India hopes that the countries’ cooperation will strengthen their relationship and create new channels for investment, development and knowledge sharing. Abdullah has visited Chile’s ALMA observatory and its energy projects in the Atacama desert, offering the Chilean government five places for students at the Ministry of New and Renewable Energy’s institute in New Delhi.

"We’ll start their course straight away so there is no delay," Dr. Abdullah told Chilean newspaper the Santiago Times. "Chile will start advancing with green energy in the coming year."
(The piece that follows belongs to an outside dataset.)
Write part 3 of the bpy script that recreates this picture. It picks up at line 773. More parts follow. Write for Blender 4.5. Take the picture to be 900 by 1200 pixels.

This year, Chile has begun taking its first tentative steps towards expanding its renewable energy sector. Its upper house recently passed a revised renewable energy bill that stipulates the country must produce 20% of its energy from renewable sources by 2025.

Although previously the deadline was set for 2020, Chile’s National Energy Commission (CNE) pressed for the five-year extension, revealing that just over 5% of the country’s energy is generated from renewable sources.

For its part, India’s Solar Energy Centre, along with its Alternate Hydro Energy Centre and Centre for Wind Energy, will lend its time and expertise to assess Chile’s resource capabilities.

"India and Chile have one thing in common," stated Dr. Abdullah, "they import the large majority of their energy from the outside."

Bunster also remarked that he recognized the considerable strides taken by India’s renewable energy sector in recent years, expressing his government’s desire to learn from India and set up its own 50 MW solar thermal generating capacity in the north of the country.